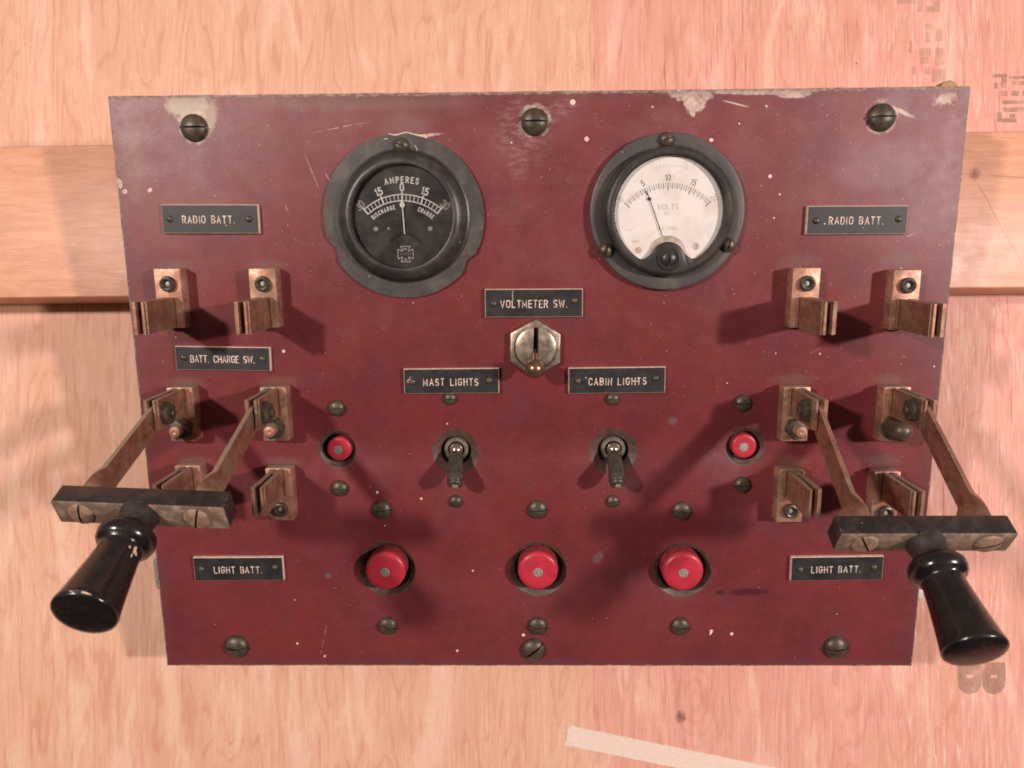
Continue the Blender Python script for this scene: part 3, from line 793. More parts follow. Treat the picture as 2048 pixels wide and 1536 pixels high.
# ---- name plates
def rivet_bm(r=1.9):
    b = bmesh.new(); lathe(b, [(r, 0), (r * .97, .35), (r * .8, .85), (r * .45, 1.2), (0, 1.32)], 20); return b
def plate(cx, cy, w, h, rot, txt, th, total, tx=0.0, ty=0.0, riv=(-22, 22), label='', extra=None, ry=(0, 0), bv=1.2):
    bm = bmesh.new()
    # cream core with bevelled black face
    t = bmesh.new()
    for z0, z1, ins0, ins1, mi in ((0.02, 1.9, 0, 0, 1), (1.9, 2.3, 0, .55, 1)):
        pass
    def rect(ins, z): return [t.verts.new((sx * (w / 2 - ins), sy * (h / 2 - ins), z)) for sx, sy in ((-1, -1), (1, -1), (1, 1), (-1, 1))]
    r0, r1, r2, r3 = rect(0, 0.02), rect(0, 1.9), rect(.08, 2.1), rect(.38, 2.45)
    for A_, B_, mi in ((r0, r1, 0), (r1, r2, 1), (r2, r3, 1)):
        for i in range(4):
            f = t.faces.new((A_[i], A_[(i + 1) % 4], B_[(i + 1) % 4], B_[i])); f.material_index = mi
    f = t.faces.new(r3); f.material_index = 0
    # side walls show the pale core
    for f in t.faces:
        if abs(f.calc_center_median().z - .96) < .1: f.material_index = 1
    join(bm, t, None)
    text(bm, txt, th * .95, 2.47, th * .125, 2, tx, ty, jit=.10, total=total * .95)
    if extra: extra(bm)
    p = new_obj('name_plate', bm, [PLATE, CORE, ENGR], panel, M=T(cx, cy, 0, rot), sharp=15, label=label)
    for rx, yy in zip(riv, ry):
        if rx is None: continue
        new_obj('rivet', rivet_bm(), BRZ, p, M=T(rx, yy, 2.42))
    return p
def dots(*pts):
    def fn(bm):
        for x, y, r in pts: disc(bm, x, y, r, 2.5, 2, 12)
    return fn
plate(-178.9, 103, 53.6, 15.6, -.5, 'RADIO BATT.', 3.95, 30, -1, -.3, (-22.3, 21.2), 'black name plate engraved RADIO BATT. on the left side of the panel', dots((8.6, -3.4, .35)))
plate(174.7, 99.4, 54.4, 15.2, -.2, 'RADIO BATT.', 3.95, 30.5, -.6, -.3, (-22, 22.3), 'black name plate engraved RADIO BATT. on the right side of the panel', dots((-17.5, -1.9, .4), (3.2, -4, .25)), (-.3, .4))
plate(-1.1, 55.6, 54.6, 15.8, -.1, 'VOLTMETER SW.', 4.1, 38.5, 0, -.4, (-22.5, 22.6), 'black name plate engraved VOLTMETER SW. above the ball lever', lambda bm: ribbon(bm, [(-11.6, 7), (-12, 4), (-11.5, 2)], .22, 2.5, 2), (-.3, 1.2))
plate(-178.3, 25.3, 54.3, 13.7, -1.2, 'BATT. CHARGE SW.', 3.9, 38, -.2, -.3, (-22.4, 22.6), 'black name plate engraved BATT. CHARGE SW. on the left of the panel', None, (.4, .3))
plate(-48.2, 11.6, 54.4, 14.6, .2, 'MAST LIGHTS', 4.0, 32.5, -.4, -.6, (-22.3, 21.6), 'black name plate engraved MAST LIGHTS above the left toggle', lambda bm: (ribbon(bm, [(-25.3, .2), (-24, 1.2), (-23.2, 2.8)], .3, 2.5, 2), ribbon(bm, [(-25, -.6), (-24, -.2)], .3, 2.5, 2)), (-.3, .1))
plate(46, 11.5, 54.9, 15.0, .4, 'CABIN LIGHTS', 4.0, 34, .2, -.6, (-22.2, 22), 'black name plate engraved CABIN LIGHTS above the right toggle', dots((-17.6, 1.8, .35), (11.4, -.6, .45)), (-.2, .9))
plate(-179.2, -102.7, 54.2, 15.0, .25, 'LIGHT BATT.', 4.1, 30, -.4, -.6, (-22.4, 22), 'black name plate engraved LIGHT BATT. under the left switch handle', None, (.1, .8))
plate(178.6, -103, 54.4, 15.2, .7, 'LIGHT BATT.', 4.0, 30, -.6, -.5, (-21.8, 21.8), 'black name plate engraved LIGHT BATT. under the right switch handle', None, (-.3, .6))

# ---- ammeter
AX, AY = -72.3, 103.2
bm = bmesh.new()
def bite(th):
    r = 44.0
    def dip(c, w, d):
        nonlocal r
        q = abs((th - c + 180) % 360 - 180) / w
        if q < 1: r -= d * (.5 + .5 * math.cos(PI * min(1, max(0, (q - .35) / .65)))) if q > .35 else d
    dip(204, 9.0, 2.6); dip(-35, 7.5, 2.4)
    return r 
pts = [(bite(a_) * math.cos(R(a_)), bite(a_) * math.sin(R(a_))) for a_ in [i * 2 for i in range(180)]]
prism(bm, pts, .05, 2.0, 0, .35)
lathe(bm, [(36.4, 1.9), (35.2, 2.4), (34.6, 3.6), (34.0, 5.4), (32.6, 7.6), (30.6, 9.2), (29.0, 9.7), (27.8, 9.4), (27.2, 8.4), (27.0, 6.0)], 96, mat=1)
lathe(bm, [(30, -1), (30, -34), (0, -34)], 40, mat=1)
for px, py in ((-33.6, -19.7), (33.3, -20.3)):
    lathe(bm, [(2.3, 2.03), (1.6, 2.05), (1.3, 2.03)], 20, px, py, mat=0)
    disc(bm, px, py, 1.55, 2.06, 2)
# white paint smears on the flange's top
for q in ([(-6.5, 44.2), (-3, 43.6), (0, 44.3), (3, 45), (6, 44.2), (10, 43.2), (14, 42)],):
    ribbon(bm, [(x_, y_ - .6) for x_, y_ in q], .5, 2.03, 3)
for q in ([(7.4, 37.5), (8.2, 36.3), (8.6, 34.9)], [(-8, 33.5), (-5.5, 34.4)], [(-9, 41), (-7, 41.2)]): ribbon(bm, q, .35, 2.06, 3)
amm = new_obj('ammeter', bm, [BLK_METAL, BEZEL, FIBRE, ENGR], panel, M=T(AX, AY), sharp=35, label='round black ammeter with a dark dial reading zero')
bm = bmesh.new(); ox, oy = .2, -20.5
disc(bm, 0, 0, 27.3, 6.1, 0, 64)
Z = 6.16
def pol(r, d_): return (ox + r * math.sin(R(d_)), oy + r * math.cos(R(d_)))
for r in (32.2, 28.9): ribbon(bm, [pol(r, -40.5 + 81 * i / 40) for i in range(41)], .5, Z, 1)
for i in range(21):
    d_ = -40.5 + 81 * i / 20
    big_ = i % 5 == 0
    ribbon(bm, [pol(28.9, d_), pol(33.6 if big_ else 32.2, d_)], .72 if big_ else .36, Z, 1, caps=False)
def num(s, d_, mat, h=3.7, r=36.0, w=.64):
    text(bm, s, h, Z, w, mat, arc=(ox, oy, r), rot=d_, track=.22, aspect=.92)
num('0', 0, 1); num('15', -20.4, 1); num('15', 20.4, 1); num('30', -41, 2, r=35.2); num('30', 41, 2, r=35.2)
for d_ in (-21.6, 19.2):   # serif feet of the figure one
    ribbon(bm, [pol(34.2, d_ - 1.3), pol(34.2, d_ + 1.2)], .3, Z, 1)
text(bm, 'AMPERES', 2.9, Z, .56, 1, arc=(ox, oy, 39.9), rot=0, track=.3, total=18.6, aspect=.85)
text(bm, 'DISCHARGE', 2.1, Z, .40, 1, arc=(ox, oy, 25.9), rot=-24.5, track=.34, total=13.8, aspect=.62)
text(bm, 'CHARGE', 2.1, Z, .40, 1, arc=(ox, oy, 25.9), rot=29.5, track=.34, total=9.2, aspect=.62)
disc(bm, -14.8, -6.4, 1.3, Z, 3, 20); disc(bm, 14.9, -6.4, 1.3, Z, 3, 20); disc(bm, -7.8, -6.2, .7, Z, 2, 16)
ribbon(bm, [(1 + 9.4 * math.sin(R(a_)), -18.2 + 9.2 * math.cos(R(a_))) for a_ in range(-56, 57, 7)], 1.9, Z, 4)
# maker's cross
cx_, cy_ = 1.0, -20.0
def cp(p, k=4.15): return (cx_ + p[0] * k, cy_ + p[1] * k)
cross = [(-.62, 1), (.62, 1), (.38, .42), (.42, .38), (1, .62), (1, -.62), (.42, -.38), (.38, -.42), (.62, -1), (-.62, -1), (-.38, -.42), (-.42, -.38), (-1, -.62), (-1, .62), (-.42, .38), (-.38, .42)]
ribbon(bm, [cp(p) for p in cross], .26, Z, 1, closed=True)
text(bm, 'U.S.', .95, Z, .16, 1, cx_, cy_ + 2.75, track=.25); text(bm, 'GAUGE', 1.0, Z, .15, 2, cx_, cy_ + .1, total=6.2, track=.3); text(bm, 'N.Y.', .9, Z, .16, 1, cx_, cy_ - 2.9, track=.25)
new_obj('dial', bm, [DIALB, INKW, INKF, PIN, SLOTB], amm, smooth=False, label='dark ammeter dial with white scale from 30 DISCHARGE to 30 CHARGE')
bm = bmesh.new()
ribbon(bm, [(1.0, -9.0), (.5, 0), (.25, 6.5)], .62, 6.9, 0)
ZLIFT[0] = 0
bm.faces.new([bm.verts.new((*p, 6.95)) for p in ((.2, 10.4), (-.5, 8), (-1.2, 6.7), (-1.15, 5.7), (-.5, 4.9), (.3, 4.6), (1.0, 4.9), (1.55, 5.7), (1.5, 6.7), (.8, 8))])
new_obj('needle', bm, INKW, amm, smooth=False)
bm = bmesh.new(); lathe(bm, [(27.0, 7.7), (20, 8.2), (10, 8.5), (0, 8.6)], 64)
new_obj('glass', bm, GLASS, amm)
new_obj('screw', slot_head(4.2, 3.0, .8, 1.0), [BRZ, SLOTB], amm, M=T(0, 37.6, 2, -20))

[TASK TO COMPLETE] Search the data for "from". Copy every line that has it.

[RESULT OF THE EXERCISE]
Continue the Blender Python script for this scene: part 3, from line 793. More parts follow. Treat the picture as 2048 pixels wide and 1536 pixels high.
new_obj('dial', bm, [DIALB, INKW, INKF, PIN, SLOTB], amm, smooth=False, label='dark ammeter dial with white scale from 30 DISCHARGE to 30 CHARGE')